─── Dataset section

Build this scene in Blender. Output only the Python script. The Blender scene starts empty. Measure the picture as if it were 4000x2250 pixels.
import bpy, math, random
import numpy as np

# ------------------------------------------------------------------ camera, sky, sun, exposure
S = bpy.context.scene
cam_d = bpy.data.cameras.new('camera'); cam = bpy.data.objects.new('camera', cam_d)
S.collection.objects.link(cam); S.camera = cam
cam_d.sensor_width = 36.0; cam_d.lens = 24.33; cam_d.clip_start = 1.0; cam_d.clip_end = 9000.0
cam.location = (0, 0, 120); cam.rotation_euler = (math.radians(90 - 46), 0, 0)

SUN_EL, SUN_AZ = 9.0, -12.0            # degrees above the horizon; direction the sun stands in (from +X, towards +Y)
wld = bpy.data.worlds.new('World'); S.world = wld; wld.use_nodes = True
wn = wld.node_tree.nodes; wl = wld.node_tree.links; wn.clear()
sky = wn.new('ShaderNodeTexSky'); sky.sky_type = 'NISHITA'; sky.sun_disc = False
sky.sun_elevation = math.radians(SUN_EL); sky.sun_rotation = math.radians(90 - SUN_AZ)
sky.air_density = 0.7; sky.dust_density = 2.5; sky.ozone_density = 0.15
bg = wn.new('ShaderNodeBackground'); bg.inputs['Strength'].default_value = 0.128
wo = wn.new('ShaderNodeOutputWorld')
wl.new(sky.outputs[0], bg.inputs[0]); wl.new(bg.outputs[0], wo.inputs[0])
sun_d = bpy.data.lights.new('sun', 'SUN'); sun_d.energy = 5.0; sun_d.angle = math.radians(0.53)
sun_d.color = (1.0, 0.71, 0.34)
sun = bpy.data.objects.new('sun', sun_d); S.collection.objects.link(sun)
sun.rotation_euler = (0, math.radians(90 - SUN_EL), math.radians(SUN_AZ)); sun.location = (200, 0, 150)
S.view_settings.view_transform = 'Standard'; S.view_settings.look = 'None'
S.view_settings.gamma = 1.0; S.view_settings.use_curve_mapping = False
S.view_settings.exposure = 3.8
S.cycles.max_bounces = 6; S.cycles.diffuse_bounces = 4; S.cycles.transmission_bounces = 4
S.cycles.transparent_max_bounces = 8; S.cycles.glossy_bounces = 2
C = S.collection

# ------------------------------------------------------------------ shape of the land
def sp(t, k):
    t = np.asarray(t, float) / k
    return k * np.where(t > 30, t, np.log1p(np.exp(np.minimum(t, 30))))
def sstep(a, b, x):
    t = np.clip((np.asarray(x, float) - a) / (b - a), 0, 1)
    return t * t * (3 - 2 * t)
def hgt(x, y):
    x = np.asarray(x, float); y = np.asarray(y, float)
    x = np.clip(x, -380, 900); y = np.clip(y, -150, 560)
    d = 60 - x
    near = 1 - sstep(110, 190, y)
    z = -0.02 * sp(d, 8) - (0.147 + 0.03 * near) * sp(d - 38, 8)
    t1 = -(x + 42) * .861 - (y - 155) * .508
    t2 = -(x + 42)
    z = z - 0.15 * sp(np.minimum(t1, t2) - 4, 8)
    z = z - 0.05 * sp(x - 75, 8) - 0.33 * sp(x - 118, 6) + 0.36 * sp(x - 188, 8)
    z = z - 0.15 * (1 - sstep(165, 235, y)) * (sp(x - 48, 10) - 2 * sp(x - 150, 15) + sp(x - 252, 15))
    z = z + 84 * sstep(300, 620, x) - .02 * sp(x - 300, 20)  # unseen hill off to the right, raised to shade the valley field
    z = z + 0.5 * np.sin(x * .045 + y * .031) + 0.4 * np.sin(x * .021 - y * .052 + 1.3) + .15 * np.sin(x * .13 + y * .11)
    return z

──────

Return only the lines from the beginning of the material up to and including the line with "cam.location = (0, 0, 120);", exactly as written.

Build this scene in Blender. Output only the Python script. The Blender scene starts empty. Measure the picture as if it were 4000x2250 pixels.
import bpy, math, random
import numpy as np

# ------------------------------------------------------------------ camera, sky, sun, exposure
S = bpy.context.scene
cam_d = bpy.data.cameras.new('camera'); cam = bpy.data.objects.new('camera', cam_d)
S.collection.objects.link(cam); S.camera = cam
cam_d.sensor_width = 36.0; cam_d.lens = 24.33; cam_d.clip_start = 1.0; cam_d.clip_end = 9000.0
cam.location = (0, 0, 120); cam.rotation_euler = (math.radians(90 - 46), 0, 0)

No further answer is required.